Per un momento, un singolo e fugace momento, i tifosi della Lazio hanno realmente accarezzato l'idea proibita, spenta probabilmente da una classifica che, allo stato attuale, regala pochi slanci in termini di fantasia. Il campo, però, restituisce la resa grafica di quello che in Inghilterra è stato definito a più riprese "Sarri-ball". Qui, in Italia, lo abbiamo chiamato per anni "Sarrismo".
Per quanto il progetto di Maurizio Sarri in biancoceleste abbia radici profonde, la metamorfosi della sua squadra sta per essere completata nel presente, dopo aver attraversato momenti assai difficili anche nella stagione in corso.
"Se il problema sono io, faccio un passo indietro. Se è un giocatore, va venduto immediatamente: qualcuno che all'interno del gruppo insinua questo germe c'è per forza".
Da quel pomeriggio di metà settembre, ad esempio, sembra essere passata un'eternità: la Lazio perde malissimo contro il Midtjylland compromettendo in maniera irreversibile il discorso Europa League e Sarri perde la pazienza. Il gruppo sembra sfaldarsi, sgretolarsi sotto i colpi di un rendimento altalenante tra Serie A e competizioni europee: la realtà dei fatti, invece, è che di lì a poco si sarebbe vista un'altra squadra.
Anche dopo il rientro dalla sosta, ovvero dopo la sconfitta contro il Lecce e il pari interno contro l'Empoli, entrambi in rimonta, erano stati sollevati dubbi sul campionato biancoceleste, acuiti dalle condizioni fisiche di Ciro Immobile, che dopo essersi fermato nel 2022 è stato costretto a dare forfait anche all'inizio del nuovo anno.
Ecco, proprio di Immobile si deve discutere: perché è vero quel che ha spiegato Mattia Zaccagni in mixed-zone al termine della sfida contro il Milan, ovvero che "Ciro deve tornare presto", ma senza di lui la Lazio gira ugualmente.
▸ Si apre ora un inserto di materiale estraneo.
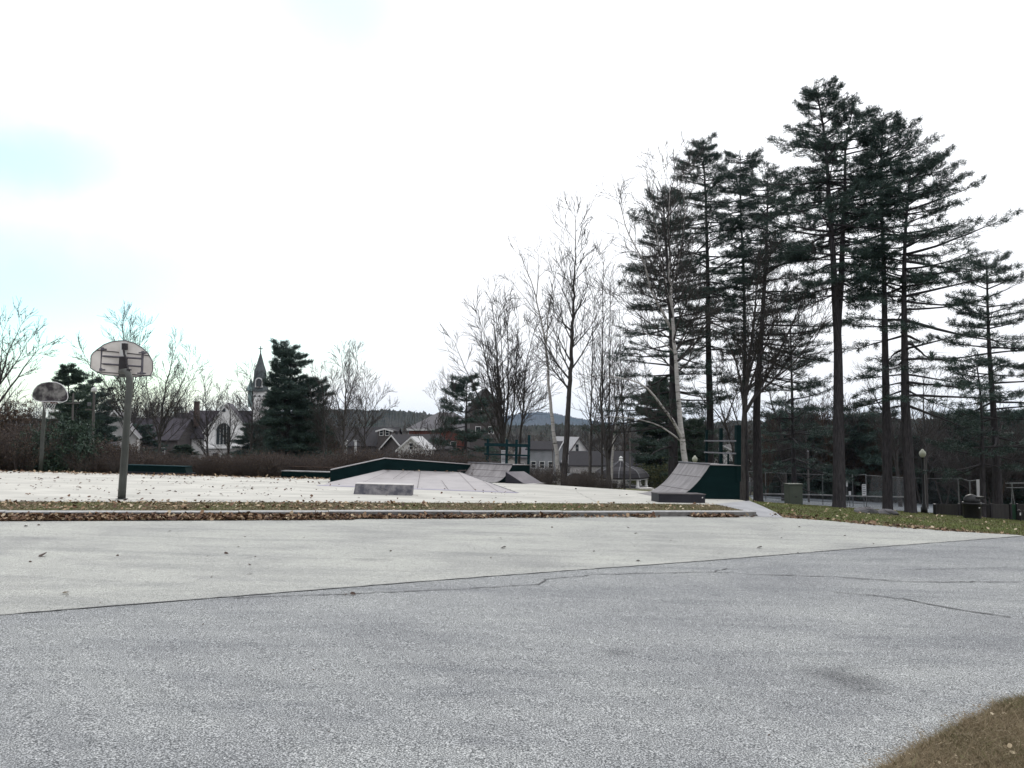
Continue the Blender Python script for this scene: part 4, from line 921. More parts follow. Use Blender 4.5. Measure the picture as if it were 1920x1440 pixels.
def house(px, D, rz, w, d, h, rh, label, wallm, roofm_, wins=(), trimm=None, name='house', cat='house', chim=None, porch=None, gpy=None):
    g = ground(px, D)
    if gpy is not None: g = Vector((g.x, g.y, W(px, gpy, D).z))
    o = E(name, g, rz, label, cat); mb = MB(); gable(mb, w, d, h, rh); mb.build('wall', wallm, o); rf = roof(w, d, h, rh, mat=roofm_, parent=o)
    if trimm: trim(w, h, rh, 0, o, trimm)
    for wn in wins: window(o, *wn)
    if chim: mb = MB(); box(mb, (chim[0], chim[1], h+rh+chim[2]/2-.8), (.8, .8, chim[2]+1.2)); box(mb, (chim[0], chim[1], h+rh+chim[2]-.1), (.95, .95, .2)); mb.build('chimney', M_chim, rf)
    if porch:
        x0, x1, dep, z = porch; mb = MB(); prism(mb, [(x0, -dep, z), (x1, -dep, z), (x1, -dep, z+.2), (x0, -dep, z+.2)], (0, dep, 0.7)); pr = mb.build('porch_roof', roofm_, o)
        for x in np.linspace(x0+.2, x1-.2, 4): mb = MB(); box(mb, (x, -dep+.2, z/2-.4), (.18, .18, z+.8)); mb.build('column', M_white, o)
    return o
def hdim(px, D, y): return (W(px, y, D)-ground(px, D)).z
def auto(px, D, ye, yr): h = hdim(px, D, ye); return h, hdim(px, D, yr)-h
# pale gable house left
D = 118; h, rh = auto(218, D, 818, 771); w_ = 80*pxm(D)
house(216, D, math.radians(22), w_, 11, h, rh, 'pale clapboard gable house right of the dark shrub, behind the hoop pole', M_sidel, M_roofg,
      [(-1.2, h*.35, 1.2, 1.5), (1.9, h*.35, 1.2, 1.5), (-.2, h*.9, .9, 1.3), (w_/2, h*.45, 1., 1.4, 3, None, 0, 'x')], M_white, porch=(-w_/2, .6, 1.8, h*.62))
# grey roof bungalow far left
D = 105; h, rh = auto(60, D, 835, 790)
house(112, D, math.radians(80), 8, 13, h, rh, 'low bungalow with grey roof and white trim, far left behind shrubs', M_sideg, M_roofg, [(-4, h*.5, 1, 1.2, 3, None, 0, 'x'), (-4, h*.5, 1, 1.2, 9, None, 0, 'x')], M_white)
D = 140; h, rh = auto(30, D, 815, 786)
house(36, D, math.radians(-15), 7, 9, h, rh, 'small house with white roof edge at the far left, mostly hidden', M_sided, M_roofd, [(0, h*.8, .9, 1.1)], M_white)
# dark house with tall chimney
D = 150; h, rh = auto(318, D, 822, 785)
house(358, D, math.radians(85), 9, 13, h, rh, 'dark house with a tall brick chimney, left of the church', M_sided, M_roofp, [(-4.5, h*.5, 1, 1.4, 3, None, 0, 'x'), (-4.5, h*.5, 1, 1.4, 7, None, 0, 'x')], None, chim=(1.0, -3.0+2.2, 3.5))
o = house(452, 190, math.radians(88), 10, 16, hdim(400, 190, 800), 3.5, 'long purple grey roof showing behind the church gable', M_sideg, M_roofp, [(2, 3, 1, 1.4)])
# church
D = 150; g = ground(427, D); s = pxm(D); ch = E('church', g, math.radians(14), 'white church with arched window and slate spire carrying a cross', 'church')
h = hdim(427, D, 808); rh = hdim(427, D, 757)-h; wg = 78*s
mb = MB(); gable(mb, wg, 9, h, rh); mb.build('wall', M_sidew, ch); roof(wg, 9, h, rh, 0, .4, .25, M_roofp, ch); trim(wg, h, rh, 0, ch, M_white)
mb = MB(); hn = hdim(427, D, 800); rn = hdim(427, D, 756)-hn     # nave, ridge across
prism(mb, [(-7.5, 2.5, -1.5), (-7.5, 2.5, hn-1.5), (-7.5, 7, hn+rn-1.6), (-7.5, 11.5, hn-1.5), (-7.5, 11.5, -1.5)], (14.5, 0, 0)); mb.build('nave_wall', M_sidew, ch)
mb = MB()
for sg in (-1, 1): prism(mb, [(-8, 7, hn+rn-1.3), (-8, 7+sg*5.2, hn-2.2), (-8, 7+sg*5.2, hn-2.4+.0), (-8, 7, hn+rn-1.55)], (15.5, 0, 0))
mb.build('nave_roof', M_roofp, ch)
# arched window
def arch(cx, z0, z1, r, n=10): return [(cx-r, z0), (cx+r, z0)]+[(cx+r*math.cos(a), z1+r*math.sin(a)) for a in np.linspace(0, math.pi, n)]
zz0, zz1 = hdim(421, D, 833), hdim(421, D, 806); mb = MB(); ar = arch(-.6, zz0, zz1, 1.25); prism(mb, [(x, -.16, z) for x, z in ar], (0, .1, 0)); wf = mb.build('arched_window', M_glass, ch)
mb = MB(); ar2 = arch(-.6, zz0-.15, zz1, 1.42); pts = [(x, -.13, z) for x, z in ar2+[ar2[0]]]; tube(mb, pts, .1, 4)
for x in (-1.2, -.6, 0): tube(mb, [(x, -.18, zz0), (x, -.18, zz1+.9)], .04, 4)
mb.build('frame', M_white, wf)
mb = MB(); ar = arch(-.6, hdim(421, D, 772), hdim(421, D, 768), .3); prism(mb, [(x, -.16, z) for x, z in ar], (0, .1, 0)); mb.build('round_vent', M_glass, ch)
mb = MB(); bbox(mb, -wg/2-.05, wg/2+1, -2.6, -.02, hdim(427, D, 839)-.15, hdim(427, D, 839)+.12); mb.build('porch_roof', M_white, ch)
mb = MB(); bbox(mb, -wg/2+.4, wg/2+.8, -2.3, -.02, -1.5, hdim(427, D, 839)-.16); pw_ = mb.build('porch_wall', M_sidel, ch)
mb = MB(); bbox(mb, -2.2, -1.2, -2.36, -2.3, .6, 2.2); mb.build('pane', M_glass, pw_)
# steeple
zx = lambda py: hdim(490, D, py); _tw = W(488, 700, D+6)-g; _c, _s = math.cos(math.radians(14)), math.sin(math.radians(14)); sx = _tw.x*_c+6*_s; yb = -_tw.x*_s+6*_c; T = 25*s/2
mb = MB(); box(mb, (sx, yb, zx(733)/2-1), (2*T, 2*T, zx(733)+2)); mb.build('tower', M_sidew, ch)
mb = MB()
for k in (-1, 0, 1): prism(mb, [(sx+k*.85-.38, yb-T-.05, zx(744)), (sx+k*.85+.38, yb-T-.05, zx(744)), (sx+k*.85, yb-T-.05, zx(740.5))], (0, .04, 0))
mb.build('louvre', M_glass, ch)
mb = MB(); box(mb, (sx, yb, zx(765)), (2*T+.25, 2*T+.25, .25)); mb.build('string_course', M_white, ch)
mb = MB(); R0 = 17.5*s*.98; lathe(mb, [(R0*1.08, zx(734)), (R0*1.05, zx(731)), (R0*.88, zx(722)), (R0*.74, zx(706)), (R0*.70, zx(694)), (R0*.42, zx(680)), (R0*.16, zx(664)), (.05, zx(656))], (sx, yb, 0), 8, rot=math.pi/8); mb.build('spire', M_spire, ch)
mb = MB(); ar = arch(sx-.1, zx(726), zx(714), .72); prism(mb, [(x, yb-R0*.92-.3, z) for x, z in ar], (0, 1.2, 0)); dm = mb.build('belfry_opening', M_white, ch)
mb = MB(); ar = arch(sx-.1, zx(725), zx(714), .5); prism(mb, [(x, yb-R0*.92-.34, z) for x, z in ar], (0, .03, 0)); mb.build('dark_opening', M_glass, dm)
mb = MB(); prism(mb, [(sx-1.15, yb-R0*.92-.25, zx(712)), (sx+.95, yb-R0*.92-.25, zx(712)), (sx-.1, yb-R0*.92-.25, zx(698))], (0, 1.5, 0)); mb.build('dormer_gable', M_spire, ch)
mb = MB(); lathe(mb, [(.95, zx(733)), (.9, zx(730)), (.4, zx(719)), (.03, zx(709))], (sx-R0*.95, yb-.6, 0), 8); mb.build('pinnacle', M_copper, ch)
mb = MB(); tube(mb, [(sx-R0*.95, yb-.6, zx(733)), (sx-R0*.95, yb-.6, zx(764))], .55, 8); mb.build('turret', M_copper, ch)
mb = MB(); tube(mb, [(sx, yb, zx(660)), (sx, yb, zx(645))], .1, 6); box(mb, (sx, yb, zx(650)), (.9, .12, .16)); lathe(mb, [(.05, zx(657)), (.2, zx(656)), (.05, zx(655))], (sx, yb, 0), 8); mb.build('cross', M_dark, ch)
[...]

E, soprattutto, la sua assenza segna una sorta di spartiacque tra le due formazioni che abbiamo visto in questa stagione.
L'attaccante della Nazionale è mancato, una prima volta, (dopo essere uscito al 29' della decima) dall'undicesima alla tredicesima, saltando anche la quindicesima: questo quanto accaduto nel periodo che definiremo "prima della sosta". La Lazio, in questo stesso periodo, ha siglato, senza di lui (contando anche la gara contro l'Udinese), 4 goal in 5 partite, con lo zero della sfida contro la Juventus.
In quello "dopo la sosta", invece, i biancocelesti hanno ricominciato con Immobile, salvo poi vederlo uscire dal campo al quarto d'ora del match contro il Sassuolo alla diciottesima, giocando senza di lui con il Milan. In breve: 6 goal in 2 partite.
E' un bel segnale che restituisce anche l'idea della differenza del modo di approcciare i match da parte della formazione di Sarri, che però non si discosta parecchio in termini di passaggi completati con o senza Immobile.
Qualcuno, all'Olimpico, ha iniziato a indicare la luna, sperando di poter competere per lo Scudetto: la distanza di -13 dal Napoli rende proibitivo qualsiasi discorso. Alla qualificazione e al conseguente ritorno in Champions League, però, i biancocelesti possono senz'altro credere: risolta anche la grana Luis Alberto, che con i 4 goal messi a segno ha quasi raggiunto i 5 dell'intera stagione scorsa, ha guadagnato anche qualità in mediana. E dietro non si balla più: sono 11 le porte inviolate su 19 gare totali, eguagliando il record della stagione 1973/74, culminata con lo Scudetto. Che resta un sogno, è vero. Bello e impossibile: come questa Lazio.